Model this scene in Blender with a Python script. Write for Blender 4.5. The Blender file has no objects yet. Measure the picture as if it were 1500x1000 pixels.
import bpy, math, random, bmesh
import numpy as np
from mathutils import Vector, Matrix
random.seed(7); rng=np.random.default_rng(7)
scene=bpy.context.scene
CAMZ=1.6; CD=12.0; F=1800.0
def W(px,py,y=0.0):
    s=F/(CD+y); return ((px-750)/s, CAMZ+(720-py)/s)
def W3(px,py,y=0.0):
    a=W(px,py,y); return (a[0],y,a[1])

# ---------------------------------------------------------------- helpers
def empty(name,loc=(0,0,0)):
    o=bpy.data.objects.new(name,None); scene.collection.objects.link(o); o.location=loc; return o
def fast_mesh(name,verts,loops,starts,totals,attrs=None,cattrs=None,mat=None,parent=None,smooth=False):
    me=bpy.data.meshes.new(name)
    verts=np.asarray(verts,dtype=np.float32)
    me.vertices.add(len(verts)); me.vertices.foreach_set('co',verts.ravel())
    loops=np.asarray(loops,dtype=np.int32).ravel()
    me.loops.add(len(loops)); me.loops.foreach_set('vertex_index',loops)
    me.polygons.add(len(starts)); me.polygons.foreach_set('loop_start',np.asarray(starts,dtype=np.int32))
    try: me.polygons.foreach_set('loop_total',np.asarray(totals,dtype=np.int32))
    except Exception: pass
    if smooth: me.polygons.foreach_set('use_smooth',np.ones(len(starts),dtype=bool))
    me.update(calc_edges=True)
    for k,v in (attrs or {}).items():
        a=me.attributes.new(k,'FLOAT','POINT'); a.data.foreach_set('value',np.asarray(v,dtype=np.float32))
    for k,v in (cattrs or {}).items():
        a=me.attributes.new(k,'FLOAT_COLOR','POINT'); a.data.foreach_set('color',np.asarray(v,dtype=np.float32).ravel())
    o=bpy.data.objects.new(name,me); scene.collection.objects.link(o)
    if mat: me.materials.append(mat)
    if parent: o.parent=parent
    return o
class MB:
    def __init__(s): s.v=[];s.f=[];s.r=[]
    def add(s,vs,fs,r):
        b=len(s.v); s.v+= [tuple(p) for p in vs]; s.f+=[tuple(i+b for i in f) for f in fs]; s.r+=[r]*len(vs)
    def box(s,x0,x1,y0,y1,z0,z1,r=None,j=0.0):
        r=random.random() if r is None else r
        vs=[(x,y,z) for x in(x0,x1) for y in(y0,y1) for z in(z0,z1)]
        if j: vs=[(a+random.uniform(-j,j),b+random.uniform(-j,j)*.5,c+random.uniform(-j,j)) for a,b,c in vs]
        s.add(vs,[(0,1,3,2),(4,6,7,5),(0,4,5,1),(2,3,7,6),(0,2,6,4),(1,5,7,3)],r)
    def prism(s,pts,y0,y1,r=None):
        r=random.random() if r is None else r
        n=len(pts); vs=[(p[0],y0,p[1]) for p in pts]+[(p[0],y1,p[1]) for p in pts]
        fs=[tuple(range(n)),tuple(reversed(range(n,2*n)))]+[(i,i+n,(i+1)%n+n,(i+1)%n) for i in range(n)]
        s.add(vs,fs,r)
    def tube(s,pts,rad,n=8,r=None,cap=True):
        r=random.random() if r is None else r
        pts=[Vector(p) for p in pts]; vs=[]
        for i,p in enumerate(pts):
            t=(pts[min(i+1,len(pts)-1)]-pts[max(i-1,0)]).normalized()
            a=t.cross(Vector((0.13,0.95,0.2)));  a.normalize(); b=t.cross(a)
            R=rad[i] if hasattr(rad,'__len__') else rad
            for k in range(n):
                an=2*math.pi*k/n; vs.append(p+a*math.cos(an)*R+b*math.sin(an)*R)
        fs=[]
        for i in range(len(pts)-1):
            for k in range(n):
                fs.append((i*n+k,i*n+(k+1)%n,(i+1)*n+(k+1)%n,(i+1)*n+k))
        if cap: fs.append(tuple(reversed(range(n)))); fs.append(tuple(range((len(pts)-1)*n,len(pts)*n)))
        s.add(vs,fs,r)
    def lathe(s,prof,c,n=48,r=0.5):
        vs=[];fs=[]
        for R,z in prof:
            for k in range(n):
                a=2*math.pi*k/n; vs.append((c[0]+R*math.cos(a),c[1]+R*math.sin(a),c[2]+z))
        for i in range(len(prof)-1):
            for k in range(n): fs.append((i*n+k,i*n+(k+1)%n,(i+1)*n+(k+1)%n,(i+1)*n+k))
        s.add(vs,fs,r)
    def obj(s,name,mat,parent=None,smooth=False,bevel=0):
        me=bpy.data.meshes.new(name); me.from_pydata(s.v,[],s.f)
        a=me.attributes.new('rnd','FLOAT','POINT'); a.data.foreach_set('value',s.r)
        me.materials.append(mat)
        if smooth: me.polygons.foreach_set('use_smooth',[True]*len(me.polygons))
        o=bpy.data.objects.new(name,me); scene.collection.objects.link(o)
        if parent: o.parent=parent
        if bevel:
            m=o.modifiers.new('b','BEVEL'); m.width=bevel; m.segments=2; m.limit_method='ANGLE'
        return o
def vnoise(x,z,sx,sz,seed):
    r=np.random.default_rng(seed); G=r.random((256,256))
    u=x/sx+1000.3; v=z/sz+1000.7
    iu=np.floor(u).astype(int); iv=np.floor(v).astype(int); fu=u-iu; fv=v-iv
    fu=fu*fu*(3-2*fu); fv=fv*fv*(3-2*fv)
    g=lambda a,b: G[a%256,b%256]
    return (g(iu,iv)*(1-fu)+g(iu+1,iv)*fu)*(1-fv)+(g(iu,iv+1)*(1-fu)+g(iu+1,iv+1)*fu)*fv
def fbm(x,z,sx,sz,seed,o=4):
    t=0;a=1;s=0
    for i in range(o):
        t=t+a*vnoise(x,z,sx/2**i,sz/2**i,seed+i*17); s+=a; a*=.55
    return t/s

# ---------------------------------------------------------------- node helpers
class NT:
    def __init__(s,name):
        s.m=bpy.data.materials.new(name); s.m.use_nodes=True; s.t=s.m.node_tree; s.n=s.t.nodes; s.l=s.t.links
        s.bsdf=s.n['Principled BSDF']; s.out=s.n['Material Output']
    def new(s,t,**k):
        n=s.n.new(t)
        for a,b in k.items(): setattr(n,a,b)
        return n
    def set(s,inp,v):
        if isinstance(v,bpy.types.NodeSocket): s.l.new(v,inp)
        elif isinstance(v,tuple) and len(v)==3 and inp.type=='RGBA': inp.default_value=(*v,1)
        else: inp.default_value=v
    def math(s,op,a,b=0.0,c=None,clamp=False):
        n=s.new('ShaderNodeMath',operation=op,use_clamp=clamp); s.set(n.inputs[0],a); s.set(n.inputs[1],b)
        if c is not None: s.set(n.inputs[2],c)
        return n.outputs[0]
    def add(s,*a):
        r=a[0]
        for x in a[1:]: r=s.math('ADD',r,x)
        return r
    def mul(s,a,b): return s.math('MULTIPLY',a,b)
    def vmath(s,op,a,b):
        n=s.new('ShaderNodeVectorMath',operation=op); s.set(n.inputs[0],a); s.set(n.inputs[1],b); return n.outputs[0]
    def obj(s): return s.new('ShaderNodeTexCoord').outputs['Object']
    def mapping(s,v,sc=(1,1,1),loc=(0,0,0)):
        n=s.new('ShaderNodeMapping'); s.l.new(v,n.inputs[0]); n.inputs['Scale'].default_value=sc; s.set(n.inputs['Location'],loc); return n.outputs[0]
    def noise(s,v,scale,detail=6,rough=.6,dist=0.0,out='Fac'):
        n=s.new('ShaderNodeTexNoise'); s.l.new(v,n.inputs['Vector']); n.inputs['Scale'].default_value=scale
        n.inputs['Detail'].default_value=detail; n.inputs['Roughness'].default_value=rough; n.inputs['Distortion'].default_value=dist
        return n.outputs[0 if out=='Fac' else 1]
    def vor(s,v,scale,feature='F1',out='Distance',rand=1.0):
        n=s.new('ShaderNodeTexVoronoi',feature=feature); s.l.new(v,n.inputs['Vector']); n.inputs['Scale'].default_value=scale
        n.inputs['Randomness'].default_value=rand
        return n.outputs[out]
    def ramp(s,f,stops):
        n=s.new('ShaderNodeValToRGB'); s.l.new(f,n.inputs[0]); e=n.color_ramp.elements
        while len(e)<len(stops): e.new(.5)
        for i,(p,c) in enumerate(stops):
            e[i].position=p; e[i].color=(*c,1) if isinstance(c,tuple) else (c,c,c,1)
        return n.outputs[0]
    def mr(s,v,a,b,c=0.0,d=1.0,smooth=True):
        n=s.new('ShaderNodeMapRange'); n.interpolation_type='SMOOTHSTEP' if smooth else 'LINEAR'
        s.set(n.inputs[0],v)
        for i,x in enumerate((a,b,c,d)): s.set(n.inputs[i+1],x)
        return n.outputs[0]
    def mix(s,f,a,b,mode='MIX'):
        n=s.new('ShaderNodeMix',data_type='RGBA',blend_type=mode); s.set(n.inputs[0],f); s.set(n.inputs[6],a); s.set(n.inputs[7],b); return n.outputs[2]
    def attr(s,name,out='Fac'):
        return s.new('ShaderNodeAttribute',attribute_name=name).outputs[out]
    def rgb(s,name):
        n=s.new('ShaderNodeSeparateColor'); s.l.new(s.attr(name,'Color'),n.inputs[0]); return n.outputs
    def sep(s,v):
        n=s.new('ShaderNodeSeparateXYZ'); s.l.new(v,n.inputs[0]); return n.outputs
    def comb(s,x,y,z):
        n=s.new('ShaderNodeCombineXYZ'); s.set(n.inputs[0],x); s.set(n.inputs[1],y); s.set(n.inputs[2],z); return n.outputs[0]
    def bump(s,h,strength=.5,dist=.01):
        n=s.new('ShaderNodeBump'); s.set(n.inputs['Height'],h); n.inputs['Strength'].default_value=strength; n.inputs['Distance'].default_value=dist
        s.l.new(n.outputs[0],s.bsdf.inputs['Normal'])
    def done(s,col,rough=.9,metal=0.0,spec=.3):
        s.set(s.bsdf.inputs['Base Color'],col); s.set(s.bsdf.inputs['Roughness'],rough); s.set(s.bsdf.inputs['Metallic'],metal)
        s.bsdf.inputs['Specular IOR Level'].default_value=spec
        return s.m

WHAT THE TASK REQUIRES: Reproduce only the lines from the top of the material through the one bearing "a=W(px,py,y); return (a[0],y,a[1])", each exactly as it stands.

SOLUTION TO THIS PROBLEM:
Model this scene in Blender with a Python script. Write for Blender 4.5. The Blender file has no objects yet. Measure the picture as if it were 1500x1000 pixels.
import bpy, math, random, bmesh
import numpy as np
from mathutils import Vector, Matrix
random.seed(7); rng=np.random.default_rng(7)
scene=bpy.context.scene
CAMZ=1.6; CD=12.0; F=1800.0
def W(px,py,y=0.0):
    s=F/(CD+y); return ((px-750)/s, CAMZ+(720-py)/s)
def W3(px,py,y=0.0):
    a=W(px,py,y); return (a[0],y,a[1])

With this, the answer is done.